E’ ovvio che i commercianti siano allarmati: senza la mensilità aggiuntiva (composta comunque di un risparmio forzoso sulle altre 12, mica una regalia) mancherebbero all’appello 8 miliardi, come minimo, che tradizionalmente finiscono nel giro dei consumi. Ed è ancora più chiaro che siano sul chi vive i sindacati i quali si sono affrettati ad unirsi al carro delle preoccupazioni. Probabilmente si è preferito uscire allo scoperto prima che si siano prese delle decisioni definitive, per cominciare a costituire un fronte di resistenza e magari far notare che l’operazione costituirebbe un nuovo colpo al Pil e a quella “economia reale” che tardivamente viene invocata. Anzi non è escluso che la strana voglia di elezioni anticipate che si affaccia adesso nel centro sinistra dopo otto mesi in cui solo parlare di urne era come macchiarsi di alto tradimento, non sia estranea al ribollire nella pentola del massacro di provvedimenti che vanno a colpire direttamente l’elettorato piddino e che è molto meglio tirare fuori dopo una tornata elettorale.
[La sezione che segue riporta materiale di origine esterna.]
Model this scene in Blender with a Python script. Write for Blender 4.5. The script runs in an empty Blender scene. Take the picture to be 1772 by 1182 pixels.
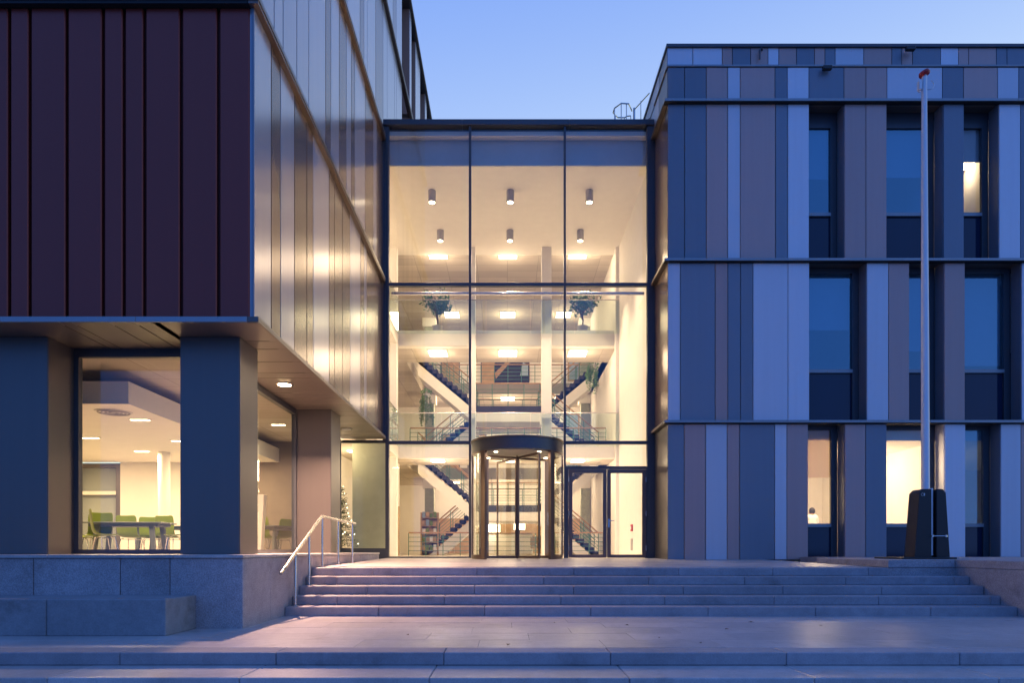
import bpy, bmesh, math, random
from mathutils import Vector, Matrix
random.seed(7)
R = math.radians
sc = bpy.context.scene
C = sc.collection

# ------------------------------------------------------------------ camera
EYE = 1.005                    # lens height above the lower landing (z = 0)
FPX = 1181.0                   # focal length in pixels of the 1772 px wide photograph
cam_d = bpy.data.cameras.new('camera'); cam = bpy.data.objects.new('camera', cam_d); C.objects.link(cam)
cam.location = (0, 0, EYE); cam.rotation_euler = (R(90), 0, 0)
cam_d.sensor_width = 36.0; cam_d.lens = 36.0 * FPX / 1772.0
cam_d.shift_x = (886 - 878) / 1772.0
cam_d.shift_y = (953 - 591) / 1772.0
cam_d.clip_start = 0.05; cam_d.clip_end = 3000
sc.camera = cam

# ------------------------------------------------------------------ world: dusk sky
w = bpy.data.worlds.new('World'); sc.world = w; w.use_nodes = True
nt = w.node_tree; nt.nodes.clear()
# twilight: a deep blue dome that pales towards the horizon where the sun has set, behind the buildings
SKY_DOME = (.075, .25, .91); SKY_GLOW = (1.95, 1.95, .40); SKY_STRENGTH = 1.0
tc = nt.nodes.new('ShaderNodeTexCoord'); sep = nt.nodes.new('ShaderNodeSeparateXYZ'); nt.links.new(tc.outputs['Generated'], sep.inputs[0])
def wm(op, a, b=None):
    m = nt.nodes.new('ShaderNodeMath'); m.operation = op
    for k, v in enumerate((a, b)):
        if v is None: continue
        if isinstance(v, (int, float)): m.inputs[k].default_value = v
        else: nt.links.new(v, m.inputs[k])
    return m.outputs[0]
zc_ = wm('MAXIMUM', sep.outputs[2], 0.0)
up = wm('POWER', wm('SUBTRACT', 1.0, zc_), 2.0)
sun_side = wm('ADD', wm('MULTIPLY', sep.outputs[1], .90), wm('MULTIPLY', sep.outputs[0], .43))   # the afterglow lies behind the hall, a little to the right
fr = wm('POWER', wm('MULTIPLY_ADD', sun_side, .5), 2.0)
fr.node.inputs[0].links[0].from_node.inputs[2].default_value = .5
glow = wm('MULTIPLY', up, fr)
mixs = nt.nodes.new('ShaderNodeMix'); mixs.data_type = 'RGBA'; mixs.blend_type = 'ADD'; mixs.clamp_factor = False
nt.links.new(glow, mixs.inputs[0]); mixs.inputs[6].default_value = (*SKY_DOME, 1); mixs.inputs[7].default_value = (*SKY_GLOW, 1)
bg = nt.nodes.new('ShaderNodeBackground'); bg.inputs['Strength'].default_value = SKY_STRENGTH
out = nt.nodes.new('ShaderNodeOutputWorld')
nt.links.new(mixs.outputs[2], bg.inputs[0]); nt.links.new(bg.outputs[0], out.inputs[0])
sc.view_settings.view_transform = 'Standard'; sc.view_settings.look = 'None'
sc.view_settings.gamma = 1.0; sc.view_settings.exposure = 0.0
sc.view_settings.use_curve_mapping = False
sc.render.engine = 'CYCLES'
try:
    sc.cycles.use_denoising = True
    sc.cycles.denoiser = 'OPENIMAGEDENOISE'
except Exception:
    pass
sc.cycles.max_bounces = 10; sc.cycles.diffuse_bounces = 6; sc.cycles.glossy_bounces = 5
sc.cycles.transparent_max_bounces = 24; sc.cycles.transmission_bounces = 6
sc.cycles.sample_clamp_indirect = 6.0
sc.cycles.caustics_reflective = False; sc.cycles.caustics_refractive = False

# lamp powers (a lit lamp's own light stays in its builder; only the numbers are here)
WARM = (1.0, 0.735, 0.475)
P_HALL = 138.0; P_PANEL = 90.0; P_CAFE = 104.0; P_SOFFIT = 600.0; P_ROOM = 90.0; P_DRUM = 10.0

# ------------------------------------------------------------------ helpers
def px(x, d): return (x - 878.0) * d / FPX            # photo column -> metres at distance d
def pz(y, d): return EYE + (953.0 - y) * d / FPX      # photo row -> height at distance d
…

Di fatto finora non ci sono state risposte credibili all’allarme: il governo sostanzialmente tace, affidando caute smentite a un personaggio inesistente come il terremotato Patroni Griffi, è anche questo è significativo. Del resto se l’anno scorso le tredicesime si sono salvate è stato dovuto forse al fatto che l’esecutivo tecnico si è insediato il 16 novembre, troppo tardi per fermare le tredicesime e troppo brutto come biglietto di presentazione. Ma l’indicazione era chiarissima nella celebre lettera della Bce giunta da Francoforte il 4 agosto e rimane di fatto vincolante: ”Inoltre, il Governo dovrebbe valutare una riduzione significativa dei costi del pubblico impiego, rafforzando le regole per il turnover e, se necessario, riducendo gli stipendi.”
Se qualcuno pensa che si tratti di parole a cui prestare una relativa attenzione, cui dare il significato di suggerimenti di massima, può tranquillamente leggere l’intera lettera (sono appena due paginette) per rendersi conto di come le “indicazioni” siano ordini, mandati poi in fotocopia a tutti gli altri piigs. Di fatto essi sono stati pedissequamente seguiti dal governo, persino nella scaletta temporale. La missiva integrale è qui: Lettera Francoforte e non lascia dubbi sul fatto che si stia concretamente pensando a un taglio netto delle retribuzioni. Del resto l’approvazione del fiscal compact avvenuta pochi giorni fa in Parlamento quasi in segreto e col silenzio complice dei media, ci obbliga a tali esborsi annuali per la restituzione del debito da rendere una misura di questo tipo più che probabile, anzi quasi inevitabile a meno di un aumento dell’Iva di più di due punti.
Il testo della famosa missiva la potete leggere adesso o magari rimandare la lettura al periodo natalizio, quando almeno alle fatiche dello shopping si potrà sostituire qualche più istruttiva attività.